Conor William Howard

  • Fellowship year:2025-2026
  • University: Indiana University
  • Dissertation Topic/Category: United States
  • Dissertation Title: Imagined Homelands: Settler Indigeneity and the Relationship Between Communities and Spaces in Maine and New Brunswick, c.1783-1842
  • “Imagined Homelands” examines how settlers in Maine and New Brunswick developed connections to the places they claimed as homelands and to the empires for which they held allegiance. This project explores a wide range of social, political, cultural and especially environmental factors that led some settlers to view themselves as the rightful claimants to lands taken from Indigenous peoples. At the same time, my dissertation seeks to understand some of the factors which led to the cultural and political divergences of English-speaking North Americans in the United States and Canada in the late-eighteenth and early-nineteenth centuries and to provide a firmer understanding of how many North Americans of European ancestry have come to think of North America as “home.”

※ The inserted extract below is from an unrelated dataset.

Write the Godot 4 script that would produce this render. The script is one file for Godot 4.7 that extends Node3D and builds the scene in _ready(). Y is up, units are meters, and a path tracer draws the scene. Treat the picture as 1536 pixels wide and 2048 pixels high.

    Moreover, it focuses on the intersection of landscape, culture, and settler understandings of ecology and climate to investigate how Mainers and New Brunswickers mobilized beliefs about land use, history, and political identity to stake their claim to land. Overall, I argue that Euro-American claims to land lie not only in spurious, imported, legal arguments and systematic disavowal of Indigenous presence, but also in a far-reaching cultural and intellectual reimaging of space and of place. Moreover, these claims are built upon settlers coming to view their claimed homelands—places like Maine and New Brunswick—as fundamentally distinct from the Indigenous Wabanakia (Dawnland) which occupies the same physical space, as they reimagined Indigenous spaces as settler homelands. Through this process, settlers strove to lay claims to land not merely as conquerors or through legal frameworks where in the users and improvers of land could claim it as their own, but rather by imagining or presenting themselves as the true first inhabitants of their imagined, often idealized visions of North America.